Une suite à Goldorak en BD: le retour du Prince d’Euphor

L’album demandera au total quatre ans de travail à l’équipe, ce qui se voit à la lecture. Le dessin reste fidèle à l’univers de Go Nagai mais se veut beaucoup plus contemporain et bien plus précis, notamment dans les spectaculaires scènes d’action qui fourmillent de détails.

BANDE DESSINÉE - Toute une génération, celle des enfants de la fin des années 1970 et du début des années 1980, a vibré sur la musique du générique du dessin animé. À cette époque où n’existaient que trois chaînes de télévision, les programmes à destination de la jeunesse étaient rares et la culture japonaise encore mystérieuse. Apparu sur Antenne 2 au milieu de l’été 1978, Goldorak a déchaîné les passions au point d’être prolongé après la rentrée scolaire, ce qui n’était pas prévu. Le personnage devient rapidement la star des cours de récré, ouvre les Français à l’esthétique manga et inspire une avalanche de produits dérivés (4,5 millions de 45 tours de la musique du dessin animé sont alors vendus, sans parler des jouets et des partenariats publicitaires).

Pour tous ces grands enfants, aujourd’hui quarantenaires, une évidence s’installe en tournant les pages d’un nouvel album BD ressuscitant le robot de l’espace, sobrement intitulé “Goldorak”: les batailles avec les Golgoths nous ont manquées! L’impression est curieuse: tout en ayant l’impression de replonger instantanément dans l’univers de notre enfance, impossible de ne pas être surpris par l’ambition visuelle, la direction artistique audacieuse mêlant influences européennes et japonaises et le caractère très sombre de cette nouvelle histoire dans laquelle comme nous, les personnages ont vieilli. La BD démarre quarante ans après le dernier épisode, comme à la suite d’une longue parenthèse. L’Empire de Véga est de retour sur Terre et ambitionne d’annexer le Japon. Le robot géant, caché tout ce temps près du Ranch du bouleau blanc, n’a pas quitté notre planète. Les enfants du dessin animé ont grandi, et les auteurs de la BD ambitionnent logiquement de transposer l’univers de Goldorak dans une histoire destinée aux adultes, puisque c’est aux anciens fans qu’ils choisissent de s’adresser.

Une œuvre signée à dix mains

C’est lors d’un déjeuner il y a cinq ans avec la directrice éditoriale de Kana (une maison d’édition de manga) que le scénariste Xavier Dorison avoue rêver de donner une suite à Goldorak. L’éditrice, qui connaît personnellement Go Nagai -l’auteur du manga original et du dessin animé- s’engage à lui transmettre un projet lors de son prochain voyage au Japon. Contre toute attente, Go Nagai accepte et valide rapidement un synopsis accompagné d’une quinzaine de planches, tout en s’engageant à laisser une grande liberté créative aux Français.

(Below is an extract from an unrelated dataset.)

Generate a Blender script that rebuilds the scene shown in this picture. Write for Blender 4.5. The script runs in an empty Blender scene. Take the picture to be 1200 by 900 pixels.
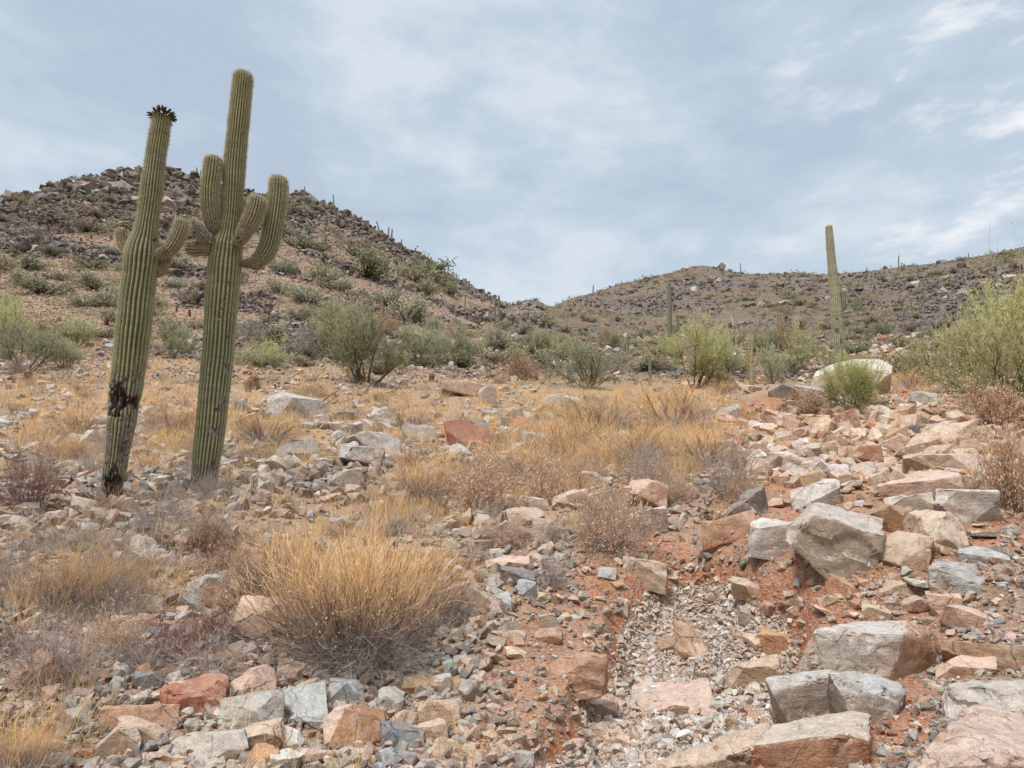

Xavier Dorison engage sur le projet le dessinateur Denis Bajram, tout aussi fan que lui, qui partage à son tour l’idée avec trois copains de son atelier: Alexis Sentenac, Brice Cossu et Yoann Guillo. C’est ainsi que le projet est développé par cinq auteurs avec une méthode unique: au lieu de se répartir les tâches, chacun (hormis le coloriste) participe au travail des autres, avec des allers-retours incessants sur le scénario, le découpage des planches, les dialogues et le dessin. La plupart des images sont ainsi composées à dix mains, l’un travaillant le décor, l’autre les personnages, un troisième redessinant les mains ou les visages. “Ce qui explique qu’on a passé plus de temps sur cet album que sur nos albums respectifs, c’est le fait de constamment repasser les uns derrière les autres et de discuter. En comptant le storyboard et l’encrage, on peut monter jusqu’à huit versions différentes de chaque page, pour un album de 120 pages”, explique Brice Cossu, rencontré il y a quelques mois alors que le travail n’était pas terminé.

L’album demandera au total quatre ans de travail à l’équipe, ce qui se voit à la lecture. Le dessin reste fidèle à l’univers de Go Nagai, mais se veut beaucoup plus contemporain et bien plus précis, notamment dans les spectaculaires scènes d’action qui fourmillent de détails. Miraculeusement, les auteurs ne semblent pas écrasés par la déférence due à l’auteur ni par l’émotion de devoir imaginer une nouvelle conclusion aux aventures des héros de leur enfance. Leur histoire prolonge un rêve un peu lointain avec la bonne distance et la passion nécessaire. L’album n’aura pas de suite, on aurait pourtant bien aimé revenir au ranch une fois de plus.